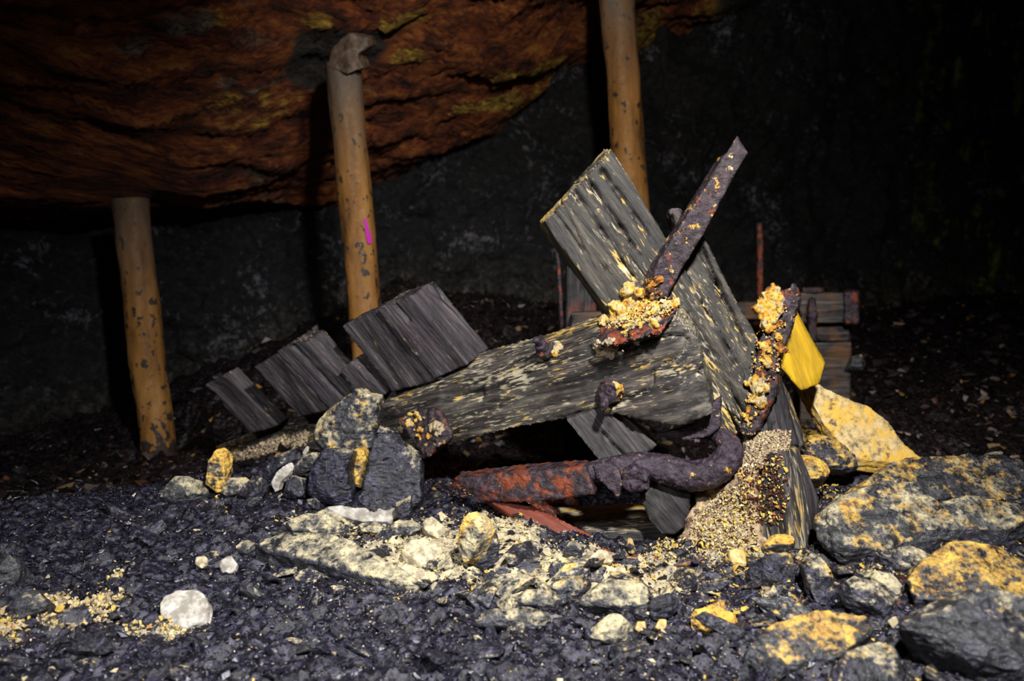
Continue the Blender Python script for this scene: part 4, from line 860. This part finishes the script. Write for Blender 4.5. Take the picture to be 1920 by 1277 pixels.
stone('rock', 'broad grey-green slab with yellow upper edge right of the end post', [(1528,1010),(1540,960),(1580,930),(1640,908),(1710,905),(1770,925),(1825,960),(1830,1000),(1760,1030),(1670,1045),(1590,1040)], (.1, -.66, .75), .09, Y=1.55, dust=.34, yel=.45, tone=.5, **BIG)
stone('rock', 'long layered slate ledge along the right crest, yellow flecked', [(1560,930),(1610,888),(1700,862),(1800,856),(1880,855),(1960,880),(1960,945),(1860,950),(1760,945),(1660,945)], (.05, -.66, .75), .10, Y=1.80, dust=.25, yel=.6, tone=.4, **BIG)
stone('rock', 'rounded dusty slate hump at the right edge below the crest', [(1700,990),(1740,945),(1800,922),(1880,930),(1960,960),(1960,1010),(1880,1020),(1800,1015),(1740,1010)], (.1, -.66, .75), .08, Y=1.60, dust=.36, yel=.4, tone=.5, **BIG)
stone('rock', 'small two-toned stone perched on the right crest', [(1832,870),(1845,855),(1862,847),(1884,845),(1880,860),(1862,872)], (0, -.9, .4), .04, Y=1.92, dust=.5, yel=.3, tone=.6)
stone('rock', 'yellow stained slab at the right edge of the picture', [(1690,1115),(1720,1060),(1780,1018),(1850,1015),(1930,1040),(1970,1090),(1960,1140),(1860,1140),(1770,1135)], (.05, -.6, .8), .07, Y=1.40, dust=.36, yel=.85, tone=.35, **BIG)
stone('rock', 'blue-grey dusty slab between the broad slab and the yellow stained one', [(1640,1035),(1700,1025),(1760,1035),(1770,1060),(1720,1075),(1670,1070)], (0, -.6, .8), .05, Y=1.49, dust=.33, yel=.3, tone=.3)
stone('rock', 'upright dark slate with yellow edge below the end post', [(1512,1060),(1530,1030),(1550,1050),(1575,1105),(1560,1125),(1525,1105)], (.2, -.8, .55), .05, Y=1.44, dust=.32, yel=.55, tone=.15)
stone('rock', 'tan flat slab sloping below the broad grey-green slab', [(1630,1070),(1650,1060),(1690,1090),(1705,1120),(1680,1130),(1645,1095)], (.1, -.6, .78), .035, Y=1.42, dust=.62, yel=.3, tone=.5)
stone('rock', 'purple-grey slab with tan dust right of the upright dark slate', [(1580,1090),(1610,1075),(1660,1095),(1690,1130),(1660,1150),(1600,1120)], (.1, -.6, .8), .05, Y=1.39, dust=.3, yel=.3, tone=.25)
stone('rock', 'big blurred boulder with orange-yellow front rim at the bottom right', [(1392,1262),(1398,1220),(1440,1180),(1500,1160),(1560,1148),(1625,1160),(1640,1180),(1580,1225),(1520,1255),(1450,1270)], (-.05, -.5, .86), .10, Y=1.10, dust=.36, yel=.80, tone=.45, ridge=.004, facets=.5)
stone('rock', 'dark slate boulder in the bottom right corner', [(1700,1160),(1750,1120),(1830,1105),(1930,1125),(1990,1180),(1980,1280),(1880,1260),(1780,1210)], (.0, -.62, .8), .09, Y=1.22, dust=.18, yel=.4, tone=.35, **BIG)
stone('rock', 'dark rounded boulder cut by the bottom edge, right of the orange-rimmed one', [(1560,1270),(1600,1215),(1660,1195),(1720,1225),(1730,1290),(1620,1310)], (.1, -.7, .7), .09, Y=1.06, dust=.22, yel=.4, tone=.25)
stone('rock', 'dark slate lump near the left edge of the picture', [(0,1160),(20,1115),(60,1100),(88,1125),(80,1140),(30,1165)], (0, -.7, .7), .06, Y=1.30, dust=.08, yel=.2, tone=.45)
stone('rock', 'black slate rock at the left edge under the crest', [(-30,1100),(-20,1040),(15,1035),(35,1060),(30,1085),(0,1105)], (0, -.8, .6), .06, Y=1.42, dust=.05, tone=.4)

# ------------------------------------------------------------------ many loose slates, each one an object
def unit_rock(seed, flat):
    r = np.random.default_rng(seed); bm = bmesh.new(); n = 13
    q = r.uniform(-1, 1, (n, 3)); q /= np.maximum(np.linalg.norm(q, axis=1)[:, None] * .75, .75); q *= (1, r.uniform(.6, .9), flat); hull(bm, q)
    bmesh.ops.bevel(bm, geom=list(bm.edges) + list(bm.verts), offset=.035, segments=1, affect='EDGES')
    bmesh.ops.triangulate(bm, faces=bm.faces)
    for k in range(3):
        ed = [e for e in bm.edges if e.calc_length() > .22]
        if ed: bmesh.ops.subdivide_edges(bm, edges=ed, cuts=1); bmesh.ops.triangulate(bm, faces=bm.faces)
    me = bpy.data.meshes.new('slate_stone'); bm.to_mesh(me); bm.free(); co = coords(me); nr = normals(me)
    setco(me, co + nr * (.05 * fbm(co * (3, 3, 9) + seed, 3))[:, None]); smooth(me, False); me.materials.append(M_LOOSE); return me
ROCKS = [unit_rock(100 + k, f) for k, f in enumerate([.30, .42, .25, .55, .35, .48, .28, .6])]
def region_words(px, py):
    if px < 480: return 'on the black gravel left of the slate slab', 'loose stones on the left gravel'
    if px < 980: return 'in front of the dusty central heap', 'loose stones before the central heap'
    if px < 1400: return 'on the slope in front of the wreck', 'loose stones before the wreck'
    return 'on the rocky slope right of the wreck', 'loose stones on the right slope'
r = np.random.default_rng(77); made = 0
while made < 235:
    px, py = r.uniform(-20, 1940), 955 + (1290 - 955) * r.random() ** .8
    if px > 1450 and r.random() < .35: continue
    if 780 < px < 1340 and py < 1040: continue
    g = hit(px, py); s = math.exp(r.normal(math.log(.0155), .45)) * (1.25 if px > 1300 else 1.0); s = min(s, .06)
    d_, y_ = dustmap(g[:1], g[1:2]); q = float(np.clip(d_[0] * .55 + r.normal(.0, .12), 0, .62)); tone = float(np.clip(r.beta(1.0, 4), 0, 1))
    o = bpy.data.objects.new('slate_stone', ROCKS[r.integers(len(ROCKS))]); COL.objects.link(o)
    zf = float(fine(g[:1], g[1:2])[0]); o.location = (g[0], g[1], g[2] + zf + s * .10); o.scale = (s * r.uniform(.9, 1.5), s * r.uniform(.8, 1.1), s * r.uniform(.9, 1.3))
    o.rotation_euler = (r.normal(.1, .3), r.normal(0, .3), r.uniform(0, 6.28))
    o['dust'] = q; o['yel'] = float(y_[0]); o['tone'] = tone
    look = ('yellow-dusted' if y_[0] > .5 else 'cream-dusted') if q > .4 else ('grey' if tone > .3 else 'black')
    big = 'large' if s > .028 else ('small' if s < .015 else 'middling')
    wh, gp = region_words(px, py)
    tag(o, f'{big} {look} slate stone {wh}', 'stone', gp); made += 1
for k in range(44):
    px, py = r.uniform(430, 1260), r.uniform(965, 1135)
    if 800 < px < 1330 and py < 1045: py = r.uniform(1045, 1150)
    g = hitf(px, py); s = min(.036, .022 * math.exp(r.normal(0, .3)))
    o = bpy.data.objects.new('slate_shard', ROCKS[[0, 2, 6][r.integers(3)]]); COL.objects.link(o); o.location = (g[0], g[1], g[2] + s * .15)
    o.scale = (s * r.uniform(1, 1.6), s * r.uniform(.8, 1.1), s * r.uniform(.8, 1.2)); o.rotation_euler = (r.normal(.3, .3), r.normal(0, .3), r.uniform(0, 6.28))
    q = float(np.clip(r.normal(.32, .14), 0, .6)); o['dust'] = q; o['yel'] = float(np.clip(.15 + (px - 700) / 1800, 0, .5)); o['tone'] = float(r.random() * .5)
    tag(o, f"flat {'pale dusty' if q > .36 else 'dark lightly dusted'} slate shard in the cream heap {'left' if px < 850 else 'right'} of the standing block", 'stone', 'slate shards in the cream heap')
# a few larger stones on the dim floor behind
for k in range(40):
    px, py = r.uniform(1560, 1920), r.uniform(640, 850)
    g = hit(px, py)
    if g[1] < 2.4: continue
    s = .05 * math.exp(r.normal(0, .35)); o = bpy.data.objects.new('slate_stone', ROCKS[r.integers(len(ROCKS))]); COL.objects.link(o)
    o.location = (g[0], g[1], g[2] + s * .2); o.scale = (s * 1.3, s, s); o.rotation_euler = (r.normal(0, .3), r.normal(0, .3), r.uniform(0, 6.28)); o['dust'] = float(np.clip(r.normal(.22, .15), 0, .6)); o['yel'] = .3; o['tone'] = float(r.random() * .6)
    tag(o, 'dim slate stone on the dark floor beyond the right crest', 'stone', 'stones on the far floor')

# ------------------------------------------------------------------ dim things behind the wreck
WF = wood_material('far_wood', .55, .25, .6, warm=.5); RF = rust_material('far_rust', .5, .45, .1)
c0 = P(1555, 690, 3.1)
fc = empty('timber_trestle', c0, 'dim squared timbers with rusty iron bands standing behind the wreck', 'timbers')
def box_px(x0, y0, x1, y1, Y, dep, taper=0):
    return [P(x0, y0, Y), P(x1, y0 + taper, Y), P(x1, y1, Y), P(x0, y1, Y), P(x0, y0, Y + dep), P(x1, y0 + taper, Y + dep), P(x1, y1, Y + dep), P(x0, y1, Y + dep)]
def boxpart(name, args, mat, seed, iron=False):
    bm = bmesh.new(); hull(bm, box_px(*args))
    if iron: return rough_solid(name, bm, mat, fc, .008, .006, 20, .002)
    return wood(name, bm, (1, 0, 0), mat, fc, .009, 1.4, .8, seed)
boxpart('top_beam', (1380, 566, 1515, 600, 3.15, .2), WF, 51); boxpart('end_block', (1500, 550, 1590, 606, 3.0, .25), WF, 52)
boxpart('iron_band', (1584, 546, 1609, 608, 2.98, .28), RF, 0, True); boxpart('iron_band', (1516, 560, 1530, 640, 2.96, .04), RF, 0, True)
boxpart('lower_block', (1525, 606, 1594, 640, 3.05, .2), WF, 53); boxpart('iron_cleat', (1505, 540, 1545, 552, 3.0, .1), RF, 0, True)
boxpart('foot_timber', (1500, 640, 1595, 850, 3.05, .25), WF, 54)
stone('boulder', 'dim grey boulder right of the foot of the timber frame', [(1592,690),(1600,668),(1615,664),(1626,680),(1620,695)], (0, -.9, .3), .08, Y=3.0, dust=.2, tone=.5)
rr0 = empty('rusty_rod', P(1425, 560, 3.6), 'thin rusty rod standing upright behind the wreck, its top bright rust', 'rod')
bm = bmesh.new(); tube(bm, [P(1423, 416, 3.6), P(1425, 480, 3.6), P(1424, 790, 3.6)], [.012, .015, .017], 10); rough_solid('shaft', bm, rust_material('rod_rust', .3, .62, .05), rr0, .006, .003, 30)
bm = bmesh.new(); hull(bm, box_px(1411, 565, 1440, 790, 3.55, .12)); rough_solid('foot', bm, RF, rr0, .007, .004, 20)
st = empty('timber_stump', P(1090, 600, 2.7), 'dark reddish timber stump in shadow left behind the tall planks', 'stump')
bm = bmesh.new(); hull(bm, box_px(1062, 470, 1118, 905, 2.7, .12)); wood('trunk', bm, (0, 0, 1), wood_material('stump_wood', .35, .05, .3, red=.35), st, .008, 1.5, 1.0, 61)
bm = bmesh.new(); tube(bm, [P(1041, 462, 2.7), P(1050, 540, 2.7), P(1064, 905, 2.7)], [.006, .008, .009], 8); rough_solid('wire', bm, RF, st, .005, .002, 30)
bm = bmesh.new(); hull(bm, box_px(1070, 585, 1140, 618, 2.6, .1)); wood('foot_board', bm, (1, 0, 0), WF, st, .008, 1.2, .6, 62)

# # # # #

> _JOB_
Filter the listing above by the word "picture"; copy each line that passes.

> _CORRECT RESPONSE_
Continue the Blender Python script for this scene: part 4, from line 860. This part finishes the script. Write for Blender 4.5. Take the picture to be 1920 by 1277 pixels.
stone('rock', 'yellow stained slab at the right edge of the picture', [(1690,1115),(1720,1060),(1780,1018),(1850,1015),(1930,1040),(1970,1090),(1960,1140),(1860,1140),(1770,1135)], (.05, -.6, .8), .07, Y=1.40, dust=.36, yel=.85, tone=.35, **BIG)
stone('rock', 'dark slate lump near the left edge of the picture', [(0,1160),(20,1115),(60,1100),(88,1125),(80,1140),(30,1165)], (0, -.7, .7), .06, Y=1.30, dust=.08, yel=.2, tone=.45)